Relief in North Pole, Alaska after Air Force F-16 decision

An F-15 takes off at Eielson Air Force Base, Alaska on October 18, 2012. (Eric Engman / Fairbanks Daily News-Miner / AP)
An F-15 takes off at Eielson Air Force Base, Alaska on October 18, 2012. (Eric Engman / Fairbanks Daily News-Miner / AP)
North Pole Mayor Bryce Ward said there’s a palpable feeling of relief in his community and across the Fairbanks-North Star Borough because of news that the F-16 fighter jets are to remain at Eielson Air Force Base — and not be moved to Joint Base Elemendorf-Richardson.

For the past two years, the prospect of losing thousands of jobs has been a threat to the economic future of the Fairbanks area and especially North Pole, which is about eight miles from Eielson on the Richardson Highway.

Something similar occurred in 2005, when the Air Force announced plans to move all of Eielson’s jets elsewhere and draw the base down to part-time operations. Home prices and job prospects took a dive after the Air Force said cutbacks would save the government hundreds of millions a year. Alaska leaders challenged the numbers and organized in opposition.

But just as happened eight years ago, Eielson won a reprieve after a prolonged political battle that seemed hopeless.

On Wednesday, the Alaska Congressional delegation announced that Air Force officials have backed off plans to transfer the F-16 squadron to Anchorage.

“People are just happy. It’s a huge worry that is off people’s minds,” Ward said of the reaction in North Pole, the town that is home to Santa Claus.

“It’s almost like we got to the end of the tunnel. That journey is now past and people can begin to think about the future in a more positive sense,” he said.

Challenges ahead

There are still plenty of challenges, he added, with energy prices and air quality topping the list, but the Eielson decision was on every mind.

The transfer of the squadron would not have automatically led to a closure of the base, but many people in the Fairbanks and North Pole areas believed that moving the jets would have been the first step toward a shutdown. “I don’t see how you could have a base that has just a handful of things going on and maintain that entire infrastructure,” said Ward.

The worries that calamity was just around the corner have ended.

At the Hotel North Pole, manager Wanda Rubio said the community was overjoyed with the news. “Knowing that Eielson is staying as it is and the hope even for some expansion with the F-35s, this absolutely thrills us,” she said.

Jeff Dickens, the manager of Forbes Laundry, said it never made sense to talk about curtailing Eielson.

“There was too much riding on it as far as I’m concerned,” he said. “It would have disassembled too many families.”

The pending transfer had hit close to home for hundreds of people in the real estate market. The mayor said the triple whammy of the proposed Eielson move, energy prices and air quality created a “dangerous vacuum” in the housing market. He predicts that people who have been renting or waiting to buy homes will now see a better reason to buy.

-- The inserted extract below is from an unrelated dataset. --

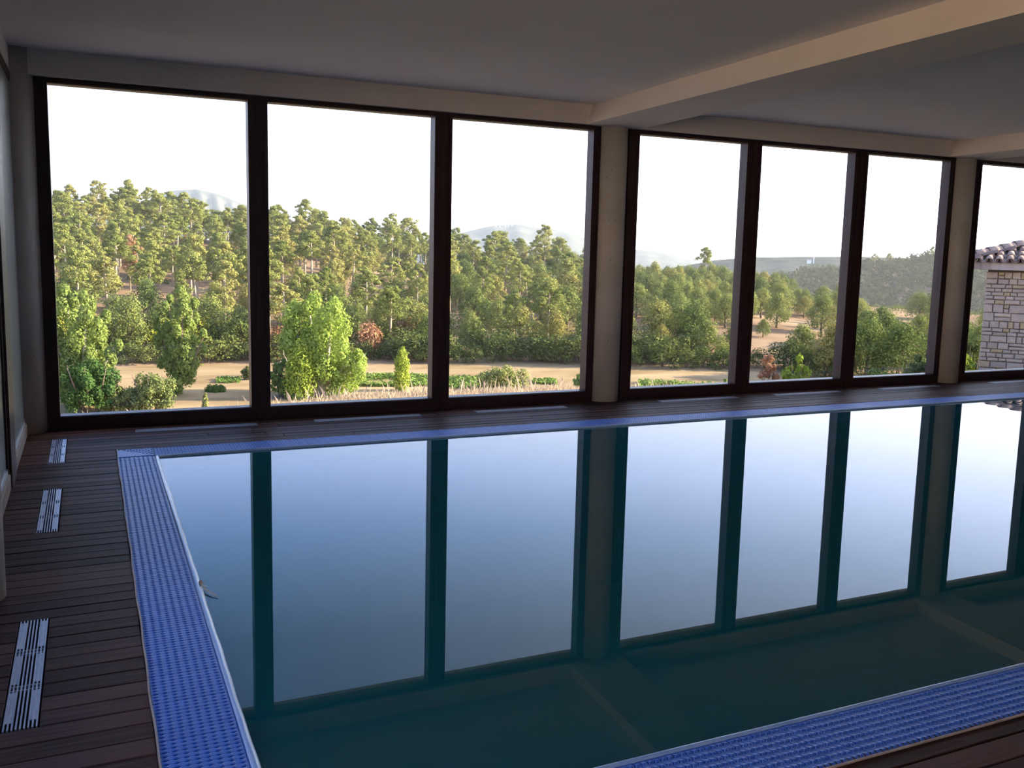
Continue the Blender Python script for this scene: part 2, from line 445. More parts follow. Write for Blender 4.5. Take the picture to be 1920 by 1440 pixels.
# ---- window wall
GT, GB = 2.721, 0.115
wins = [(-0.2443, 1.2546, -0.42, 1.336), (1.4173, 2.9155, 1.336, 3.001), (3.0862, 4.5741, 3.001, 4.668),
        (5.1097, 6.4662, 4.99, 6.564), (6.6626, 7.9995, 6.564, 8.101), (8.2031, 9.5256, 8.101, 9.638),
        (10.0855, 11.4005, 9.96, 11.50), (11.60, 12.95, 11.50, 13.05), (13.15, 14.50, 13.05, 14.66)]
def profile_frame(wd, x0, x1, z0, z1, a0, a1, b0, b1):
    """outer x0..x1, z0..z1; glass a0..a1, b0..b1 ; stiles, rails and a stepped glazing bead each their own piece"""
    s = 0.004
    for (u0, u1) in ((x0+s, a0), (a1, x1-s)):
        V, Fc = box(u0, u1, -0.055, 0.055, z0, z1)
        inner = u1 if u0 == x0+s else u0
        d = -1 if inner == u1 else 1
        p2 = box(min(inner, inner+d*0.026), max(inner, inner+d*0.026), -0.072, -0.0551, b0-0.02, b1+0.012)
        structure('stile', *join([(V, Fc), p2]), MAT['frame'], wd)
    for nm, (w0, w1) in (('bottom_rail', (z0, b0)), ('top_rail', (b1, z1))):
        V, Fc = box(a0, a1, -0.055, 0.055, w0, w1)
        if nm == 'bottom_rail':
            p2 = box(a0, a1, -0.072, -0.0551, w1-0.030, w1-0.004)
        else:
            p2 = box(a0, a1, -0.072, -0.0551, w0+0.004, w0+0.028)
        structure(nm, *join([(V, Fc), p2]), MAT['frame'], wd)
    structure('pane', *box(a0-0.008, a1+0.008, -0.006, 0.002, b0-0.008, b1+0.008), MAT['glass'], wd)
for i, (a0, a1, x0, x1) in enumerate(wins):
    wd = empty('window_%d' % (i+1), ((x0+x1)/2, 0, 0))
    wd['kind'] = 'structure'
    k = wd.location.x
    profile_frame(wd, x0-k, x1-k, 0.0, SOFF, a0-k, a1-k, GB, GT)
# thin cover strip where two frames meet
for j, x in enumerate((1.336, 3.001, 6.564, 8.101, 11.50, 13.05)):
    structure('trim_%d' % (j+3), *box(x-0.016, x+0.016, -0.064, -0.0551, 0, SOFF+0.012), MAT['frame'])

# ---- left side wall: low curb, dark posts, dusty fixed panes; the clear glazing further back is unseen, added to admit warm light
def side_window(n, y0, y1, mat, curb=True):
    wd = empty('window_%d' % n, (LX, (y0+y1)/2, 0)); wd['kind'] = 'structure'
    c = (y0+y1)/2
    if curb:
        structure('sill', *bevel_box(-0.14, 0.014, y0-c, y1-c, -0.05, 0.098, 0.01), MAT['curb'], wd)
        structure('bottom_rail', *box(-0.08, 0.002, y0-c, y1-c, 0.098, 0.132), MAT['steel'], wd)
        structure('stile', *box(-0.05, 0.006, y1-c-0.03, y1-c, 0.098, SOFF), MAT['frame'], wd)
    structure('top_rail', *box(-0.11, 0.004, y0-c, y1-c, SOFF-0.07, SOFF), MAT['frame'], wd)
    structure('pane', *box(-0.014, -0.006, y0-c, y1-c, 0.13, SOFF-0.065), mat, wd)
side_window(10, -1.53, -0.12, MAT['dusty'])
side_window(11, -3.69, -1.91, MAT['dusty'])
side_window(12, -6.9, -4.0, MAT['glass'])
side_window(13, -10.4, -7.0, MAT['glass'])
for j, (y0, y1) in enumerate(((-1.90, -1.54), (-6.99, -6.91))):
    structure('trim_%d' % (j+20), *box(LX-0.16, LX+0.022, y0, y1, 0, SOFF), MAT['frame'])
structure('trim_22', *box(-0.66, LX-0.005, -0.11, 0.1, -0.05, SOFF), MAT['frame'])
structure('trim_23', *box(-0.72, LX-0.12, -3.99, -3.70, 0.0, SOFF), MAT['concrete'])
structure('trim_24', *box(-0.66, LX+0.01, -10.5, -10.4, 0.0, SOFF), MAT['frame'])

# ================================================================== DECK
GX0, GX1 = 0.149, 0.390          # side grating
FY0, FY1 = -1.230, -0.968        # window-side grating
NY0, NY1 = -6.267, -6.014        # near grating
fl = empty('floor', (0, 0, 0)); fl['kind'] = 'structure'
slab = [box(-0.66, XR, -0.966, 0.2, -1.6, -0.045), box(-0.66, GX0-0.006, -10.5, -0.966, -1.6, -0.045), box(GX0-0.006, XR, -10.5, NY0-0.006, -1.6, -0.045)]
structure('subfloor', *join(slab), MAT['under'], fl)
PITCH_P, GAP = 0.1035, 0.0055
vents_side = [(-0.375, -1.318), (-1.958, -2.897), (-4.148, -5.115)]
VX0, VX1 = -0.298, -0.193
vents_win = [(0.303, 1.268), (1.762, 2.74), (3.29, 4.256), (5.361, 6.353), (6.868, 7.832), (8.443, 9.40), (10.34, 11.3), (11.95, 12.9), (13.4, 14.35)]
VY0, VY1 = -0.312, -0.212
plank_cache = {}
def plank(x0, x1, y0, y1):
    key = (round(x1-x0, 3), round(y1-y0, 3))
    if key not in plank_cache:
        L, Wd = key
        plank_cache[key] = mesh_data('plank', *bevel_box(-L/2, L/2, -Wd/2, Wd/2, -0.028, 0.0, 0.0025), MAT['wood'])
    o = bpy.data.objects.new('plank', plank_cache[key])
    o.location = ((x0+x1)/2, (y0+y1)/2, random.uniform(-0.0012, 0.0012))
    o.rotation_euler = (random.uniform(-0.006, 0.006), 0, 0)
    link(o, fl)
def cut(x0, x1, holes):
    segs = [(x0, x1)]
    for h0, h1 in holes:
        ns = []
        for a, b in segs:
            if h1 <= a or h0 >= b: ns.append((a, b)); continue
            if h0 - a > 0.02: ns.append((a, h0))
            if b - h1 > 0.02: ns.append((h1, b))
        segs = ns
    return segs
def joints(x0, x1):
    xs, x = [x0], x0 + random.uniform(0.8, 2.6)
    while x < x1-0.5:
        xs.append(x); x += random.choice((1.6, 2.0, 2.4, 2.8))
    return xs + [x1]
# window side rows (full length of the hall)
rows = []
y = VY0
rows.append((VY0, VY1, True))
yy = VY0 - GAP
while yy - (PITCH_P-GAP) > FY1 - 0.02:
    rows.append((yy-(PITCH_P-GAP), yy, False)); yy -= PITCH_P
rows.append((FY1+0.008, yy, False))
rows.append((VY1+GAP, VY1+GAP+0.094, False)); rows.append((VY1+2*GAP+0.094, -0.0, False))
for y0, y1, isvent in rows:
    if y1 - y0 < 0.02: continue
    js = joints(LX+0.004, 17.0)
    for a, b in zip(js[:-1], js[1:]):
        holes = [(v0-0.004, v1+0.004) for v0, v1 in vents_win] if isvent else []
        if any(v0 < (y0+y1)/2 < v1 for v1, v0 in vents_side): holes.append((VX0-0.003, VX1+0.003))
        for s0, s1 in cut(a+0.0015, b-0.0015, holes): plank(s0, s1, y0, y1)
# side rows; each vent takes the place of whole rows
y1 = rows[[r[0] for r in rows].index(FY1+0.008)][0] - GAP
side_rows, q = [], y1
while q > -8.6:
    side_rows.append((q-(PITCH_P-GAP), q)); q -= PITCH_P
allr = side_rows + [(a, b) for a, b, _ in rows if b-a > 0.02]
snapped = []
for v1, v0 in vents_side:
    take = [(a, b) for a, b in allr if v0 < (a+b)/2 < v1]
    snapped.append((max(b for a, b in take)+0.001, min(a for a, b in take)-0.001))
def in_vent(a, b): return any(v0 < (a+b)/2 < v1 for v1, v0 in snapped)
while y1 > -8.6:
    y0 = y1 - (PITCH_P-GAP)
    holes = []
    if in_vent(y0, y1): holes.append((VX0-0.003, VX1+0.003))
    if y0 > NY0 - 0.01:
        for s0, s1 in cut(LX+0.004, GX0-0.008, holes): plank(s0, s1, y0, y1)
    else:
        y1b = min(y1, NY0-0.010)
        js = joints(LX+0.004, 9.0)
        for a, b in zip(js[:-1], js[1:]): plank(a+0.0015, b-0.0015, y0, y1)
    y1 = y0 - GAP
structure('plank_field', *box(LX, XR, -10.5, y1, -0.04, 0.0), MAT['wood'], fl)

# ---- vents
def vent_parts(root, L, along_y):
    """nine bars, two cross bars, blanking plates in the outer slots"""
    Wd = 0.100
    def put(name, x0, x1, t0, t1, z0, z1):
        if along_y: V, Fc = box(x0, x1, t0, t1, z0, z1)
        else: V, Fc = box(t0, t1, x0, x1, z0, z1)
        obj(name, V, Fc, MAT['steel'], root)
    n = 9; bw = 0.0052
    for k in range(n):
        c = -Wd/2 + bw/2 + k*(Wd-bw)/(n-1)
        put('bar', c-bw/2, c+bw/2, -L/2, L/2, -0.016, 0.001)
    for t in (-L/6, L/6):
        for dt in (-0.016, 0.016):
            put('cross_bar', -Wd/2, Wd/2, t+dt-0.0025, t+dt+0.0025, -0.014, -0.003)
    st = (Wd-bw)/(n-1)
    e = 0.033
    for t0, t1 in ((-L/2+0.055, -L/6-e), (-L/6+e, L/6-e), (L/6+e, L/2-0.018)):
        for s in (-1, 1):
            a, b = s*(Wd/2-bw), s*(Wd/2-2*st)
            put('plate', min(a, b), max(a, b), t0, t1, -0.004, -0.0012)
    V, Fc = (box(-Wd/2, Wd/2, -L/2, L/2, -0.044, -0.034) if along_y else box(-L/2, L/2, -Wd/2, Wd/2, -0.044, -0.034))
    obj('tray', V, Fc, MAT['under'], root)
vl = ['slotted metal floor vent beside the side wall, farthest one, next to the window corner',
      'long slotted metal floor vent with blanking plates, middle one beside the side wall',
      'long slotted metal floor vent with dusty plates, nearest one beside the blue grating']
for i, (v1, v0) in enumerate(snapped):
    r = empty('floor_vent' if i == 0 else 'floor_vent.%03d' % i, ((VX0+VX1)/2, (v0+v1)/2, 0))
    tag(r, vl[i], 'vent', 'slotted vents along the side wall')
    vent_parts(r, v1-v0, True)
wl = ['pale metal floor vent under the first window from the corner', 'pale metal floor vent under the second window from the corner',
      'pale metal floor vent under the third window, before the concrete column', 'pale metal floor vent under the first window past the middle concrete column',
      'pale metal floor vent under the second window past the middle concrete column', 'pale metal floor vent just before the far concrete column',
      'pale metal floor vent past the far concrete column, under the stone house view', 'pale metal floor vent further along the window wall, beyond the far column',
      'pale metal floor vent at the far end of the window wall']
for i, (x0, x1) in enumerate(vents_win):
    r = empty('floor_vent.%03d' % (i+3), ((x0+x1)/2, (VY0+VY1)/2, 0))
    tag(r, wl[i], 'vent', 'slotted vents along the window wall')
    vent_parts(r, x1-x0, False)

# ================================================================== POOL
PX1 = 17.0
pool = empty('swimming_pool', (6, -3.6, 0))
tag(pool, 'long indoor swimming pool of still teal water beside the window wall', 'pool')
def wpart(name, V, Fc, mat, smooth=False, parent=pool):
    o = obj(name, V, Fc, mat, parent, smooth)
    o.location = (-6, 3.6, 0)
    return o
WZ = -0.010
xa, ya, yb = GX1, FY0, NY1     # inner edges of the grating
# lip swept round the four sides : list of (inset, z)
prof = [(0.0, -0.004), (0.005, 0.004), (0.013, 0.006), (0.021, 0.002), (0.029, -0.009), (0.042, -0.040), (0.052, -0.11), (0.055, -0.35)]
V, Fc = [], []
NB = 60
def loop(ins, z, wob):
    pts = []
    c = [(xa+ins, yb+ins), (PX1-ins, yb+ins), (PX1-ins, ya-ins), (xa+ins, ya-ins)]
    for s in range(4):
        p, q = c[s], c[(s+1) % 4]
        for k in range(NB):
            f = k/NB
            w = wob*(math.sin(k*1.7+s)+math.sin(k*0.61+2*s))*0.5
            nx, ny = ((0, 1), (-1, 0), (0, -1), (1, 0))[s]
            pts.append((p[0]+(q[0]-p[0])*f + nx*w, p[1]+(q[1]-p[1])*f + ny*w, z))
    return pts
for ins, z in prof: V += loop(ins, z, 0.0022 if 0.01 < ins < 0.05 else 0)
m4 = 4*NB
for i in range(len(prof)-1):
    for k in range(m4):
        Fc.append((i*m4+k, i*m4+(k+1) % m4, (i+1)*m4+(k+1) % m4, (i+1)*m4+k))
wpart('pool_lip', V, Fc, MAT['lip'], True)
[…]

Realtor Wes Madden agrees. He said the announcement is good news, though he thinks it should not have taken this long for the Air Force to realize the strategic advantages of keeping Eielson in place.

“This is good news for our market, but it’s bittersweet. There’s been a lot of damage done in the past two years to military families and to the entire community. It’s been a morale hit more than anything,” he said. “When you have an uncertain future and it’s 100 percent out of your control, it’s very upsetting.”

“In real estate timing is everything, and if I’m in business and I look ahead, I see a lot of good things coming,” he said.

Jeff Cook, the external affairs director at the Flint Hills refinery in North Pole, said the decision means a great deal — not only to the local economy but also to the many organizations that rely on the talents of thousands of Air Force personnel and spouses — from youth groups to churches and schools.

The fear of disruption has been replaced by great relief, he said.